‘Buffy the Vampire Slayer’: Sarah Michelle Gellar’s Triumphant Return to TV, Plus Why ‘Buffy’ Still Matters

Sarah Michelle Gellar is making a comeback, and she’s coming back big with two new shows for TV. Despite her absence from the spotlight over the past five years, the 42-year-old actress has been frenetically busy.

Sarah Michelle Gellar
Sarah Michelle Gellar | Gregg DeGuire/FilmMagic

Find out what she’s been up to, what pulled her back to acting, and why she thinks Buffy still has a message for viewers today.

Where has Gellar been

Gellar hasn’t worked on TV since 2014, when she starred alongside the late Robin Williams in David E. Kelley’s The Crazy Ones on CBS.

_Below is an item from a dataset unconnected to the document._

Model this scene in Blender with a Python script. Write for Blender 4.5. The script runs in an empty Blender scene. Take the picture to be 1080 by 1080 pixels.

She talked in 2013 about the experience of doing a sitcom while being mom to two young children. “It’s such a joy. I’ve never had this much fun. We really had a great time and it was a great schedule. When we shot the pilot, and that can be one of the hardest times, I either saw I was there every morning for my kids, or I was home to put them to bed, which was just a testament to how everything worked early on.”

After the sitcom’s cancellation, Gellar stayed close to home, devoting herself to her family. Particularly after Robin Williams’ death, the actress saw it as an opportunity to take inventory of what really mattered in her life.

“I just wanted to do more. I wanted to be more,” she told Marie Claire in 2017. “I wanted to be present in my kids’ lives because you realize how short life is.”

Gellar invested and became directly involved in Foodstirs, a high-quality, organic, and baking mix company Gellar created with Galit Laibow and Greg Fleishman in 2015. “[Laibow] saw how serious I was. She realized I wasn’t going to go take a show and leave her, or just put my name on the project and not be here for the day-to-day.”

Her return to TV

Eventually, Gellar began getting the acting bug again and this year showed interest in a new TV thriller, Sometimes I Lie, which is being produced by Ellen DeGeneres’ company, A Very Good Production. “It was the time away that got me really excited about different projects and more focused on what it is I ultimately wanted to do,” Gellar told Forbes last month.

Her other project is Other People’s Houses, a suburban dramedy that has been compared as a cross between Big Little Lies and Catastrophe.

She told sheknows.com a bit about the upcoming primetime shows.

“They’re both based on books, and reading is my passion — it’s my form of escapism. Both books touched me. Sometimes I Lie was the most exciting thriller; it really dives into female friendships and how codependent and dangerous they can be. It’s not always sisterhood and support. As for Other People’s Houses, it really drives home how we talk so much about social media, we validate ourselves in comparison to what we see on social media of other peoples’ lives — but all we’re seeing is a curated feed.”

Fox is a big Gellar fan, apparently. Deadline reports Sometimes I Lie has been given a script commitment by Fox. Plus, the network is also developing Other People’s Houses as well.

Why ‘Buffy’ still matters

Gellar was recently asked why she thinks Buffy still resonates with viewers 16 years after it went off the air.

She mused to Forbes last month about her theory for Buffy‘s continued relevance with newer generations.

“I think if you tell a great story, ultimately the viewers are there. Romeo and Juliet is one of the oldest stories, but we’re still telling that story. And when a story resonates, when it means something to people…”

“…[with] Buffy I always say we used the horrors of adolescence, you know, metamorphosized into actual, literal, demons. And that time period is something we all experience, whether you’re, you know, middle class, upper class, east coast, west coast, middle of America, no matter what religion you were raised, that echoes, that has a truth and it’s something that people can relate to.”

“I think those are the stories that will last the test of time.”